Unpacking sentencing
Appeal Court president outlines the complex calculus of concurrent vs consecutive terms
Appeal Court President Justice Marva McDonald-Bishop last Thursday sought to soothe public angst over court sentences that run concurrently instead of consecutively, saying that judges are bound by the constitution to administer justice based on the circumstances of each case.
“Sentencing is, and will remain one of the most challenging and closely scrutinised responsibilities faced by members of the judiciary,” McDonald-Bishop stated during the Mona Law Distinguished Lecture Series at the Law Faculty of the University of the West Indies, Mona, St Andrew.
Noting the theme of the lecture: ‘Heavy is the Crown: Navigating Sentencing Within a Constitutional Democracy’, the Appeal Court president said while “the public often calls for consecutive sentences, sharing the view that consecutive sentences appropriately remonstrate serial offenders,” it is not as cut and dried.
McDonald-Bishop noted that in circumstances where more than one sentence is in play, judges must determine whether the sentences should run concurrently (meaning at the same time), or consecutively (which is one after another).
This decision, she said, significantly impacts the total period of imprisonment to be served by a convicted person and will determine, for example, in a case where two 20-year sentences are imposed, whether the convicted person will serve 20 years in the event the sentences are to run concurrently, or 40 years in the event they are to run consecutively.
But “unbeknownst to the public”, the Appeal Court president said, consecutive sentences are not left to the judge’s will.
“Firstly, the common law limits us to ordering consecutive sentences only in specific circumstances such as when the offences were committed on separate occasions or while the offender was on bail for other offences that he eventually was convicted of,” McDonald-Bishop explained.
“Secondly, even if the common law or Parliament expressly permits or requires the court to impose a consecutive sentence in a particular case, the Constitution — which judges are sworn to uphold, especially sections 13 (3) O and 13 (6) — mandates that the courts, when doing so, must ensure the punishment is not grossly disproportionate and does not amount to cruel and inhumane punishment or treatment,” she said further.
“Therefore, we are bound by our supreme law to administer justice based on the circumstances of the case, considering the nature and severity of the offending. The ultimate responsibility is not merely to follow a sense of what you think a person deserves, but to arrive at an proportionate sentence that reflects the overall seriousness of the offender’s conduct, the offender’s peculiar circumstances, and is constitutionally valid,” McDonald-Bishop said.
She noted further that, “while the public’s attention often centres on the outcome, such as the length of the sentence, the headlines, and the associate emotions, there’s much more to sentencing than simply the result”.

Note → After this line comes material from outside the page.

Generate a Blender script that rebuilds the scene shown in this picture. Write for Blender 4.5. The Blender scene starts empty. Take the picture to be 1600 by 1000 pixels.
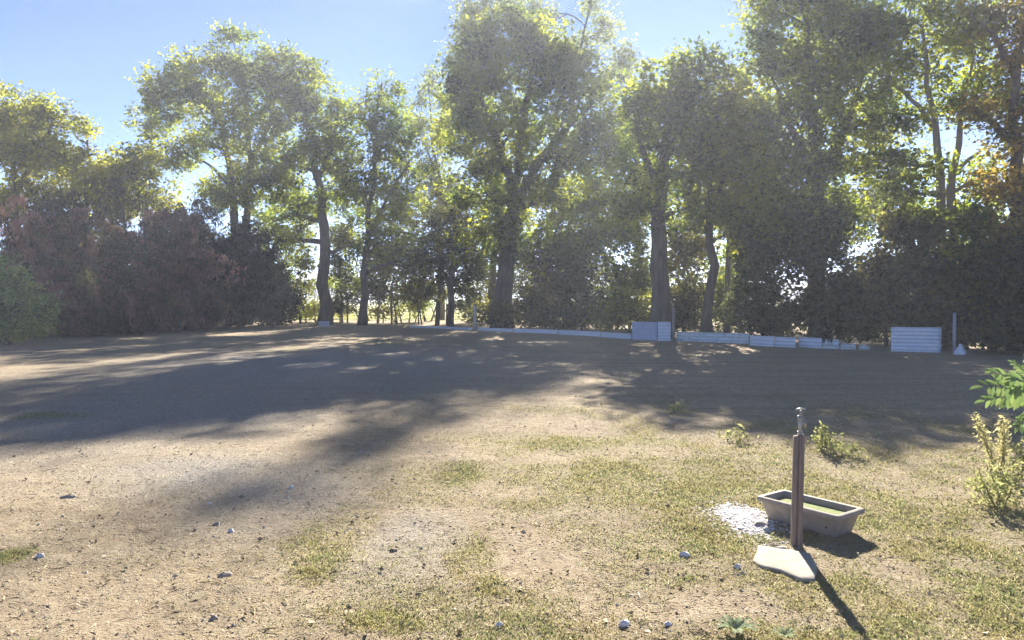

“The process is not just about the final decision, but involves careful reasoning within constitutional boundaries, placing a heavy responsibility on the judiciary to ensure justice is both done and seen to be done,” said McDonald-Bishop, who began her lecture by declaring that “no area in the administration of criminal justice provokes more interest, controversy, debate, anxiety, and even anger than sentencing”.
McDonald-Bishop, who made it clear that her statements were solely her opinions and not those of the judiciary nor the Court of Appeal, noted that while the early philosophy of sentencing was mainly retributive — encapsulated in the principle an eye for an eye — over time, this has shifted towards deterrence as societies focused on preventing future crimes rather than purely punishing offenders.
“Sentencing philosophy, policy and practice have come a long way from the days of unstrained judicial discretion to a more principled, transparent, and balanced system guided by established policies, principles, and structured sentencing framework,” she said.
The Appeal Court president also emphasised that “some challenges inherent in judicial decision making can never be fully eradicated”.
“The necessity to make difficult choices will continue and there will be occasions when judges do not reach the perfect solution in every case. The public may not always or perhaps ever agree with our decisions, and much of this disconnect between the judiciary and the public will remain unresolved. Nonetheless, judges must diligently honour their judicial oath, applying the law impartially and without fear of contradiction or repercussions,” she stated.
“Judges must also be unafraid to extend the reach of the law as far as the law allows so that the serious consequences of criminal behaviour are strongly felt by those who commit criminal acts. The burden borne by judges in the dispensation of criminal justice is immense. The metaphorical crown is heavy, and the challenges confronting the judiciary are substantial. Nevertheless, there is a steadfast commitment to mitigating these dilemmas to the best of our abilities in pursuit of justice and the public good,” McDonald-Bishop argued.